Jareh Dalke, 31, pleaded to six counts of attempting to transmit national defense information to a foreign government, admitting that in August and September of 2022 he sought to sell copies of three classified documents containing information marked top secret-SCI (for sensitive compartmented information) to a person who identified themselves as an agent from Russia, according to plea documents.

But that person was actually an online covert employee working with the FBI, the plea agreement shows.

Dalke, an Army veteran living in Colorado, began working as a civilian employee at the NSA in 2022, according to prosecutors. He first shared excerpts of three classified documents with the undercover agent in August 2022 as a “small sample [of] what is possible” and received large sums of cryptocurrency as payment.

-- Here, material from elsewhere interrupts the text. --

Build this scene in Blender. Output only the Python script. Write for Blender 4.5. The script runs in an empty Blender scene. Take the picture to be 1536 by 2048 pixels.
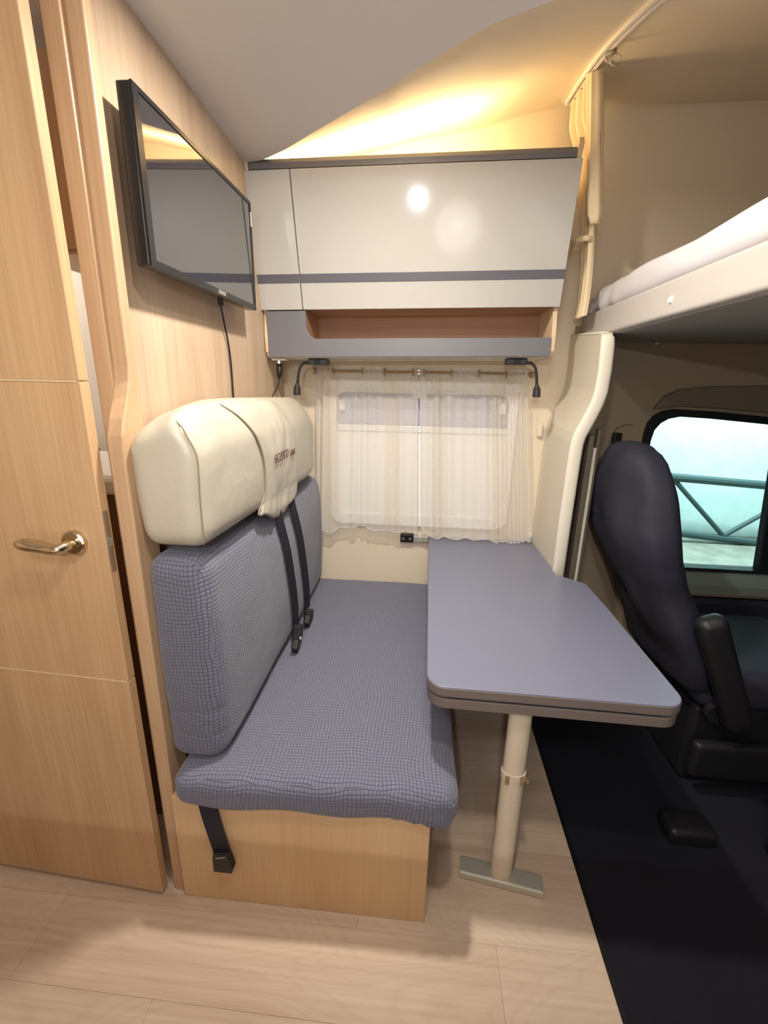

“There is an opportunity to help balance scales of the world while also tending to my own needs,” he wrote at one point.

He later requested $85,000 for all of his information, which he claimed would be of value to Russia, according to his plea deal.

He agreed to transfer more classified material at a meeting at Union Station in downtown Denver and sent five files containing top secret information, the plea agreement shows.

“My friends!” he wrote in a letter accompanying the documents, according to the plea filing. “I am very happy to finally provide this information to you. … I look forward to our friendship and shared benefit. Please let me know if there are desired documents to find and I will try when I return to my main office.”

Agents immediately placed him under arrest after he transmitted the data.

Dalke will be sentenced on April 26, 2024, prosecutors said. Under the terms of his deal, if satisfied, the government will ask for a sentence of no more than 21 years and 10 months in prison.